**Exercise:** Exactly as written, write out the lines below from the first to the one containing "R = math.radians", inclusive. Pictures do not belong in the copy.

**Data lines:**
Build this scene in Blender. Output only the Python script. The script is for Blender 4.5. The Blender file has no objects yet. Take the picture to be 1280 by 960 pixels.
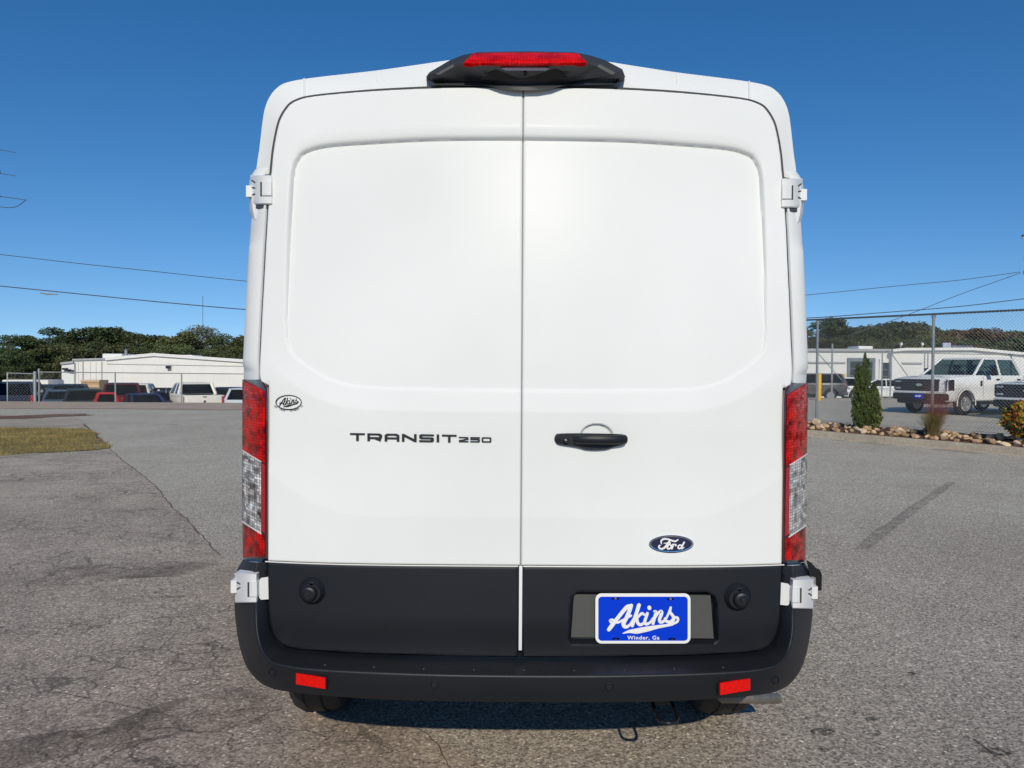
import bpy, bmesh, math, random
import numpy as np
from mathutils import Vector, Matrix, noise as mnoise
random.seed(7); rng = np.random.default_rng(7)
sc = bpy.context.scene
COL = sc.collection
R = math.radians

# ------------------------------------------------------------------ camera, sky, sun, exposure
CAM_H = 1.55; F = 930.0
PITCH = math.atan(17 / F); ROLL = R(0.36)
cam_d = bpy.data.cameras.new('camera'); cam = bpy.data.objects.new('camera', cam_d); COL.objects.link(cam)
cam_d.sensor_width = 36; cam_d.lens = F / 1280 * 36; cam_d.clip_start = 0.05; cam_d.clip_end = 3000
CM = Matrix.Rotation(math.pi / 2 - PITCH, 4, 'X') @ Matrix.Rotation(ROLL, 4, 'Z')
cam.matrix_world = Matrix.Translation((0, 0, CAM_H)) @ CM
sc.camera = cam
SUN_EL, SUN_AZ = 30.5, -1.8          # azimuth: degrees the sun stands left of straight behind the camera
world = bpy.data.worlds.new('World'); sc.world = world; world.use_nodes = True
wn = world.node_tree; bg = wn.nodes['Background']
sky = wn.nodes.new('ShaderNodeTexSky'); sky.sky_type = 'NISHITA'; sky.sun_disc = False
sky.sun_elevation = R(SUN_EL); sky.sun_rotation = R(180 + SUN_AZ)
sky.altitude = 250; sky.air_density = 1.0; sky.dust_density = 0.0; sky.ozone_density = 2.6
tcw = wn.nodes.new('ShaderNodeTexCoord'); mpw = wn.nodes.new('ShaderNodeVectorMath'); mpw.operation = 'ADD'; mpw.inputs[1].default_value = (0, 0, 0.085)
wn.links.new(tcw.outputs['Generated'], mpw.inputs[0]); wn.links.new(mpw.outputs[0], sky.inputs[0])
hsw = wn.nodes.new('ShaderNodeHueSaturation'); hsw.inputs['Saturation'].default_value = 1.33; hsw.inputs['Value'].default_value = 1.05
mcw = wn.nodes.new('ShaderNodeMix'); mcw.data_type = 'RGBA'; mcw.blend_type = 'MULTIPLY'; mcw.inputs[0].default_value = 1.0; mcw.inputs[7].default_value = (1.04, 1.0, 1.05, 1)
wn.links.new(sky.outputs[0], hsw.inputs['Color']); wn.links.new(hsw.outputs[0], mcw.inputs[6]); wn.links.new(mcw.outputs[2], bg.inputs[0]); bg.inputs[1].default_value = 0.10
sd_ = bpy.data.lights.new('sun', 'SUN'); sun = bpy.data.objects.new('sun', sd_); COL.objects.link(sun)
sd_.energy = 3.3; sd_.angle = R(0.5); sd_.color = (1.0, 0.905, 0.735)
a = R(SUN_AZ); e = R(SUN_EL)
sdir = Vector((-math.sin(a) * math.cos(e), -math.cos(a) * math.cos(e), math.sin(e)))
sun.rotation_euler = sdir.to_track_quat('Z', 'Y').to_euler()
sc.view_settings.view_transform = 'Standard'; sc.view_settings.look = 'None'
sc.view_settings.exposure = 0.0; sc.view_settings.gamma = 1.0
sc.render.engine = 'CYCLES'
sc.cycles.max_bounces = 8; sc.cycles.glossy_bounces = 4; sc.cycles.transparent_max_bounces = 12

CMn = np.array(CM.to_3x3())
def ray(px, py):
    return CMn @ np.array([(px - 640) / F, -(py - 480) / F, -1.0])
def W(px, py, Y):
    """point of the place seen at a pixel of the photograph, at distance Y"""
    d = ray(px, py); t = Y / d[1]
    return np.array([d[0] * t, Y, CAM_H + d[2] * t])
def G(px, py, z=0.0):
    d = ray(px, py); t = (z - CAM_H) / d[2]
    return np.array([d[0] * t, d[1] * t, z])

# ------------------------------------------------------------------ helpers
ORG = {}
def tag(o, label=None, cat=None, group=None, kind=None):
    if label: o['label'] = label
    if cat: o['category'] = cat
    if group: o['group'] = group
    if kind: o['kind'] = kind
    return o
def empty(name, loc, rz=0.0, parent=None):
    o = bpy.data.objects.new(name, None); COL.objects.link(o); o.location = loc; o.rotation_euler = (0, 0, rz)
    if parent: o.parent = parent
    o.empty_display_size = 0.2
    ORG[o] = np.array(loc, float) + (ORG.get(parent, np.zeros(3)) if parent else 0)
    return o
def mk(name, V, Fc, mat, parent=None, smooth=True, local=False, loc=None, angle=35, mats_idx=None):
    """one mesh object; V in place coordinates (or the parent's when local)"""
    V = np.asarray(V, float).reshape(-1, 3)
    o_ = np.zeros(3)
    if not local and parent is not None: o_ = ORG[parent]
    if loc is not None: V = V - np.asarray(loc)
    else: V = V - o_
    me = bpy.data.meshes.new(name)
    me.from_pydata(V.tolist(), [], Fc)
    for m in (mat if isinstance(mat, (list, tuple)) else [mat]): me.materials.append(m)
    if mats_idx is not None: me.polygons.foreach_set('material_index', mats_idx)
    me.update()
    bm = bmesh.new(); bm.from_mesh(me); bmesh.ops.recalc_face_normals(bm, faces=bm.faces); bm.to_mesh(me); bm.free()
    if smooth:
        me.shade_smooth()
        me.set_sharp_from_angle(angle=R(angle))
    o = bpy.data.objects.new(name, me); COL.objects.link(o)
    if loc is not None:
        if parent is not None and not local: o.location = np.asarray(loc) - ORG[parent]
        else: o.location = loc
    if parent is not None: o.parent = parent
    ORG[o] = o_ if loc is None else np.asarray(loc, float)
    return o

class MB:
    """collects shapes into one mesh"""
    def __init__(s): s.v = []; s.f = []; s.n = 0
    def add(s, V, Fc):
        V = np.asarray(V, float).reshape(-1, 3)
        s.v.append(V); s.f += [tuple(i + s.n for i in f) for f in Fc]; s.n += len(V)
        return s
    def box(s, a, b, bev=0.0, M=None):
        a = np.minimum(a, b).astype(float) if True else a; b2 = np.maximum(a, b); 
        x0, y0, z0 = a; x1, y1, z1 = b2
        if bev <= 0:
            V = [(x0,y0,z0),(x1,y0,z0),(x1,y1,z0),(x0,y1,z0),(x0,y0,z1),(x1,y0,z1),(x1,y1,z1),(x0,y1,z1)]
            Fc = [(0,3,2,1),(4,5,6,7),(0,1,5,4),(1,2,6,5),(2,3,7,6),(3,0,4,7)]
        else:
            bm = bmesh.new(); bmesh.ops.create_cube(bm, size=1)
            for v in bm.verts: v.co = Vector(((x0+x1)/2 + v.co.x*(x1-x0), (y0+y1)/2 + v.co.y*(y1-y0), (z0+z1)/2 + v.co.z*(z1-z0)))
            bmesh.ops.bevel(bm, geom=bm.edges[:], offset=bev, segments=2, affect='EDGES', profile=0.6)
            bm.verts.index_update(); V = [tuple(v.co) for v in bm.verts]; Fc = [tuple(v.index for v in f.verts) for f in bm.faces]; bm.free()
        if M is not None: V = [tuple(M @ Vector(v)) for v in V]
        return s.add(V, Fc)
    def lathe(s, prof, center, axis='Y', seg=32, arc=None):
        """prof = [(r, t)], t along the axis"""
        V = []; Fc = []
        c = np.array(center, float)
        for (r, t) in prof:
            for k in range(seg):
                a = 2 * math.pi * k / seg; u, w = r * math.cos(a), r * math.sin(a)
                V.append(c + {'Y': (u, t, w), 'Z': (u, w, t), 'X': (t, u, w)}[axis])
        for i in range(len(prof) - 1):
            for k in range(seg):
                k2 = (k + 1) % seg
                Fc.append((i*seg+k, i*seg+k2, (i+1)*seg+k2, (i+1)*seg+k))
        if prof[0][0] > 1e-5: Fc.append(tuple(range(seg)))
        if prof[-1][0] > 1e-5: Fc.append(tuple((len(prof)-1)*seg + k for k in range(seg))[::-1])
        return s.add(V, Fc)
    def tube(s, pts, r, seg=6, cap=True):
        pts = [Vector(p) for p in pts]; V = []; Fc = []; n = len(pts)
        rr = r if isinstance(r, (list, tuple)) else [r] * n
        for i, p in enumerate(pts):
            d = (pts[min(i+1, n-1)] - pts[max(i-1, 0)]).normalized()
            up = Vector((0, 0, 1)) if abs(d.z) < 0.9 else Vector((1, 0, 0))
            x = d.cross(up).normalized(); y = d.cross(x)
            for k in range(seg):
                a = 2 * math.pi * k / seg
                V.append(p + (x * math.cos(a) + y * math.sin(a)) * rr[i])
        for i in range(n - 1):
            for k in range(seg): k2 = (k+1) % seg; Fc.append((i*seg+k, i*seg+k2, (i+1)*seg+k2, (i+1)*seg+k))
        if cap: Fc.append(tuple(range(seg))[::-1]); Fc.append(tuple((n-1)*seg+k for k in range(seg)))
        return s.add([tuple(v) for v in V], Fc)
    def prism(s, poly, d0, d1, fn):
        """poly 2D, fn(u, v, depth) -> xyz"""
        n = len(poly); V = [fn(u, v, d0) for u, v in poly] + [fn(u, v, d1) for u, v in poly]
        Fc = [tuple(range(n)), tuple(range(n, 2*n))[::-1]] + [(i, (i+1) % n, n + (i+1) % n, n + i) for i in range(n)]
        return s.add(V, Fc)
    def build(s, name, mat, parent=None, **k):
        return mk(name, np.concatenate(s.v), s.f, mat, parent, **k)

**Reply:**
Build this scene in Blender. Output only the Python script. The script is for Blender 4.5. The Blender file has no objects yet. Take the picture to be 1280 by 960 pixels.
import bpy, bmesh, math, random
import numpy as np
from mathutils import Vector, Matrix, noise as mnoise
random.seed(7); rng = np.random.default_rng(7)
sc = bpy.context.scene
COL = sc.collection
R = math.radians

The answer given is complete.